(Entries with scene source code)
<<<<

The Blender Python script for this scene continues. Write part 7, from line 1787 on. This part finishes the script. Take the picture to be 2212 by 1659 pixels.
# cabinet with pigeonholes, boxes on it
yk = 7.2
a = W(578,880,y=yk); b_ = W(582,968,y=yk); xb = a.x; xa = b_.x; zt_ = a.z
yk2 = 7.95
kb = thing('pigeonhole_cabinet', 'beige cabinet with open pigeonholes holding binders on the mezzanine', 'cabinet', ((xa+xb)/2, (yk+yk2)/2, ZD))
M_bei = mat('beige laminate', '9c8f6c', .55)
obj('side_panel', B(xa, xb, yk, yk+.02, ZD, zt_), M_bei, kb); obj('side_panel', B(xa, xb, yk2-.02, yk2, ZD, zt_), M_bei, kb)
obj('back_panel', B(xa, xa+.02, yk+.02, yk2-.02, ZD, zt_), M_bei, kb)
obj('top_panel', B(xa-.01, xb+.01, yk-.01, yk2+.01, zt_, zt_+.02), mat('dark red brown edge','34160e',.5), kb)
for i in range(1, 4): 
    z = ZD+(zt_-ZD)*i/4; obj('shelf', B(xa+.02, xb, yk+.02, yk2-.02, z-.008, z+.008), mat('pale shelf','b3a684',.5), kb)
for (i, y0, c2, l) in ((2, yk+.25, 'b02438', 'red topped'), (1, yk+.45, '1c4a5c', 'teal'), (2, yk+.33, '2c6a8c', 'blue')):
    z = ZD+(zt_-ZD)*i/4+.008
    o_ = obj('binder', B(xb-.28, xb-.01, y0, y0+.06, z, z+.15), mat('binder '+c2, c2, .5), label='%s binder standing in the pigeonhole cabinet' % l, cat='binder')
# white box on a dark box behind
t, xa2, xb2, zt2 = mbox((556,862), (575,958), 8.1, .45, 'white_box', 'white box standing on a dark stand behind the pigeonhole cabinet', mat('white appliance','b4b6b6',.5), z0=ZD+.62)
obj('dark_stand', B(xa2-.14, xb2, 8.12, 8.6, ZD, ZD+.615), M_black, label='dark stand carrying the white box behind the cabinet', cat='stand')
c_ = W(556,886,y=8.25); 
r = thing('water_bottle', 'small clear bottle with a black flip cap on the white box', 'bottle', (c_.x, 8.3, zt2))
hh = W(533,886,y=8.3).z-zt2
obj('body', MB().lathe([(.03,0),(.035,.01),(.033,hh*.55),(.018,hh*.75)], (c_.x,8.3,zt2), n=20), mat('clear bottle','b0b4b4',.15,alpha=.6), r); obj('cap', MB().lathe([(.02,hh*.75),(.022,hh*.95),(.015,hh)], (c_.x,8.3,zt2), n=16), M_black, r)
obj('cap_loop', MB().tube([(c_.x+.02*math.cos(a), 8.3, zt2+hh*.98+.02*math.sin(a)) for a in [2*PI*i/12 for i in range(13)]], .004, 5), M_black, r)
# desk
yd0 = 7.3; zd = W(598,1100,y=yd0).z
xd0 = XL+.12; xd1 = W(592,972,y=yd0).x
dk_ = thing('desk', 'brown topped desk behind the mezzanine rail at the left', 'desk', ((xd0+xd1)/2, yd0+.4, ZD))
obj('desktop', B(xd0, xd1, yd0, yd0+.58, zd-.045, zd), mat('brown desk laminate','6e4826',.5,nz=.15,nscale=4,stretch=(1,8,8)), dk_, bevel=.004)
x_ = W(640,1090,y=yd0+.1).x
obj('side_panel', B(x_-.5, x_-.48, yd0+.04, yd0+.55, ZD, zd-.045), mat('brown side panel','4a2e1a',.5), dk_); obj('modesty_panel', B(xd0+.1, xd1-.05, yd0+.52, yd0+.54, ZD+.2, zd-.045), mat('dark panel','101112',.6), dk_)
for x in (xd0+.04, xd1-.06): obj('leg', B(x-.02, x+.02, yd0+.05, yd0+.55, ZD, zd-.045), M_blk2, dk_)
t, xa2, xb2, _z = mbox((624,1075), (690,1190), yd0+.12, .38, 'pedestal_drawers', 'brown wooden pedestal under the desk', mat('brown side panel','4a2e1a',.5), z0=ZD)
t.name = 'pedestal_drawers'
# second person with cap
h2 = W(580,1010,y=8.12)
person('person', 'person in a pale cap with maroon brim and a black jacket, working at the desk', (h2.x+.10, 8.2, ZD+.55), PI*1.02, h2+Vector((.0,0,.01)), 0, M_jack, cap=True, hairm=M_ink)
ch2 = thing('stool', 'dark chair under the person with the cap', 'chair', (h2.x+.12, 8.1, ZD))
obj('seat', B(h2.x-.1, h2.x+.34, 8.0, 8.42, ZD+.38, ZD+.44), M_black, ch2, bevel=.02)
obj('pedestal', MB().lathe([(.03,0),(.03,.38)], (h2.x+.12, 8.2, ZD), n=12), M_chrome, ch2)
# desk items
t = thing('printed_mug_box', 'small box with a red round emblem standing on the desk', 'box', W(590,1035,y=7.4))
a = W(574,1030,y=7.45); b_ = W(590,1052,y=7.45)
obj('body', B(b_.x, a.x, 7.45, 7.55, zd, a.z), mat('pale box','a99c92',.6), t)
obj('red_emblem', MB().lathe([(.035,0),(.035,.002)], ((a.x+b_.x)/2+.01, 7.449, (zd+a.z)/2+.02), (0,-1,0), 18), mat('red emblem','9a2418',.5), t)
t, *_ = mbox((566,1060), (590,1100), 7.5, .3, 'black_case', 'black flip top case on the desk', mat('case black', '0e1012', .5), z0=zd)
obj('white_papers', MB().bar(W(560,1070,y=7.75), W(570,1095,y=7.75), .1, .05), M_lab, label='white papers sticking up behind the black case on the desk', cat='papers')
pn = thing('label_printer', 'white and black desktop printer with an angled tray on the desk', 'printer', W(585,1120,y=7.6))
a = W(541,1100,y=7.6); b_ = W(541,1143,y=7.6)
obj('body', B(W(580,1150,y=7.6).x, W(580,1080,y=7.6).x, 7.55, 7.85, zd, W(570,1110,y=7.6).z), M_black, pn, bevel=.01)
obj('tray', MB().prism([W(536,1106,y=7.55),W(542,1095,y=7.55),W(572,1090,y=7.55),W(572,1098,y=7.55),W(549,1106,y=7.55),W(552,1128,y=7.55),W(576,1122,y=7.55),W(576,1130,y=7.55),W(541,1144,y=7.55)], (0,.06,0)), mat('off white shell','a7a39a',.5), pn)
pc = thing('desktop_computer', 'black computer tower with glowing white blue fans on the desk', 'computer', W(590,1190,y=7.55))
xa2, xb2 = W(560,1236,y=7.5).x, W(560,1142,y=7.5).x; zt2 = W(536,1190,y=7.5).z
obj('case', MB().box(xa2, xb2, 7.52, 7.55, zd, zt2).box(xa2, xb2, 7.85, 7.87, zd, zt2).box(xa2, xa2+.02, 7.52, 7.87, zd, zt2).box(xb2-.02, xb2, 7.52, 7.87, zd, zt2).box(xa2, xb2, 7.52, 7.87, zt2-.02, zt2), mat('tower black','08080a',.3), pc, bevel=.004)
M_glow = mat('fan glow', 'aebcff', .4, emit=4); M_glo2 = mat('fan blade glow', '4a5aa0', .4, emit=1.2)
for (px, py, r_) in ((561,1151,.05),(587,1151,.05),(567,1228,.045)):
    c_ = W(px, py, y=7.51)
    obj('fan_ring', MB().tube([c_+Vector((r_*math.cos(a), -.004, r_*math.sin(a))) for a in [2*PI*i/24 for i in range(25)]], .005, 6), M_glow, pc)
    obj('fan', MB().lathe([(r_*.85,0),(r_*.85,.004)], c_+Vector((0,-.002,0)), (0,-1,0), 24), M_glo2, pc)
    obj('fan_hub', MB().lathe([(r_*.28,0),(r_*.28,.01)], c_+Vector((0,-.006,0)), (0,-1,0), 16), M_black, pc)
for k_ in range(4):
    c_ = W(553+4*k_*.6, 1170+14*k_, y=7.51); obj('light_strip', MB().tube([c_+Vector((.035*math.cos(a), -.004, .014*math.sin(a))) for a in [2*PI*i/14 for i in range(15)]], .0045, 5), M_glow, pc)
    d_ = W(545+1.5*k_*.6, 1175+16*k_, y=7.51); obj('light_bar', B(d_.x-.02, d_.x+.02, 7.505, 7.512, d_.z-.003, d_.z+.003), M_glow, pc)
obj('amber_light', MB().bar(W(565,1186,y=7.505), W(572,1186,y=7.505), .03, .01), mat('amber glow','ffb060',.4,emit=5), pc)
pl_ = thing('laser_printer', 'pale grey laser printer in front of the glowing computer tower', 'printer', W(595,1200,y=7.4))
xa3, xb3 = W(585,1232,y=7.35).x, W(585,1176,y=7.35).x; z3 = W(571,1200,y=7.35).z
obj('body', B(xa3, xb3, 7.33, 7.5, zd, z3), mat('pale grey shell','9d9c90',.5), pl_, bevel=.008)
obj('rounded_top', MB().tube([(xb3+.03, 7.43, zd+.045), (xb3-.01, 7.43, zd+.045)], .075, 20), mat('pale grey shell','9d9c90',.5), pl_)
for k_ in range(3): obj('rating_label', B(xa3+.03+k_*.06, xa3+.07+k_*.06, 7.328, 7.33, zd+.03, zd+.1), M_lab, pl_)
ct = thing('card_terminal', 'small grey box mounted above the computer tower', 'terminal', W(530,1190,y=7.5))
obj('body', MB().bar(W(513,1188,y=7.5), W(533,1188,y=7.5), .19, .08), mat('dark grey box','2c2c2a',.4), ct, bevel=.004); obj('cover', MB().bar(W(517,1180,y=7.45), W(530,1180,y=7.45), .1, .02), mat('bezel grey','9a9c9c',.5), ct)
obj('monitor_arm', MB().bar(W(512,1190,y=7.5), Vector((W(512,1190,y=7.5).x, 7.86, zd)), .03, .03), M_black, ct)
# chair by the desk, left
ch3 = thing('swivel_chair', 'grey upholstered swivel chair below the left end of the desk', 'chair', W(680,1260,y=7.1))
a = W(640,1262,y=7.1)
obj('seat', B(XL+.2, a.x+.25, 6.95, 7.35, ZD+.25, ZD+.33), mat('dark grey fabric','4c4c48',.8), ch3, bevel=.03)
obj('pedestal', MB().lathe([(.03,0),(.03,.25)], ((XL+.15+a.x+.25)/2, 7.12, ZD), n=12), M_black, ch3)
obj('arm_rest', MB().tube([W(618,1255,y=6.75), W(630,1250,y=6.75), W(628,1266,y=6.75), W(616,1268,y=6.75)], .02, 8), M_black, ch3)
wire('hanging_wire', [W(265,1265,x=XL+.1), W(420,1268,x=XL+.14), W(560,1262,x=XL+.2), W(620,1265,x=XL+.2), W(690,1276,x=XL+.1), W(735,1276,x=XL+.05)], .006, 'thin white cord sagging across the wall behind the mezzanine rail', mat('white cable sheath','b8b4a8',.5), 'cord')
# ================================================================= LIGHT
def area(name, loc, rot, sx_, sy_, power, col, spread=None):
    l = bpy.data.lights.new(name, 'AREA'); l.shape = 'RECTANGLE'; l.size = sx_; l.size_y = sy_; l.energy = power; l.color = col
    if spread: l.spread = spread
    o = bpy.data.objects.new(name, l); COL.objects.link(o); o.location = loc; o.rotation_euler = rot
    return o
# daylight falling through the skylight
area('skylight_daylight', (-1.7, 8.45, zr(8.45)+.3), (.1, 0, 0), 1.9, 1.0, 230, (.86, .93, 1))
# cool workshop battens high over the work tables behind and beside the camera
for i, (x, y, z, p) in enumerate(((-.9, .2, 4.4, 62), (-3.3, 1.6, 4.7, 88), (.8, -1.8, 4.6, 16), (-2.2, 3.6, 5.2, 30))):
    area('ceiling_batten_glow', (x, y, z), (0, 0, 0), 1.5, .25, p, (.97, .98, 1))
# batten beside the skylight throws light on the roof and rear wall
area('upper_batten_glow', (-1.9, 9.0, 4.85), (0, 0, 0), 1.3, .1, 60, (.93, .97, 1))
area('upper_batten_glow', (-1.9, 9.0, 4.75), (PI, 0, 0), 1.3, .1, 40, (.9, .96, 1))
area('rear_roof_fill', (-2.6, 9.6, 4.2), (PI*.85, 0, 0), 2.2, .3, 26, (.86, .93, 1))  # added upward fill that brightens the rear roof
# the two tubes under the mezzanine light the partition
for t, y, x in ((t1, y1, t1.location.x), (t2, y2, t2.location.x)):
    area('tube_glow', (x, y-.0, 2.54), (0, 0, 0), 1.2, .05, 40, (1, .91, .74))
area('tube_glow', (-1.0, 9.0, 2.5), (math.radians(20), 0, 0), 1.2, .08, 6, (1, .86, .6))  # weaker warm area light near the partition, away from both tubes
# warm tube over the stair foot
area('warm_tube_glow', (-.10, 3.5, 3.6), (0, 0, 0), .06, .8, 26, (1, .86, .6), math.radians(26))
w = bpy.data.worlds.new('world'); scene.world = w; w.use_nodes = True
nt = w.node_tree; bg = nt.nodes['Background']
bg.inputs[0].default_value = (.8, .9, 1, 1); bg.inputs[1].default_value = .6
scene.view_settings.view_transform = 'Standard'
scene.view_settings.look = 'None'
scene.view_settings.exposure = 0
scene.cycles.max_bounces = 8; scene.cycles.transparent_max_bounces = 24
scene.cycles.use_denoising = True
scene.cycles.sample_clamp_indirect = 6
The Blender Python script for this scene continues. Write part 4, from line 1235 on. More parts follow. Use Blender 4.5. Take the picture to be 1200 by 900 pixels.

>>>>

• _Job_
Say how many lines in the records hold "Take", with the number as the whole reply.

• _Exercise solution_
2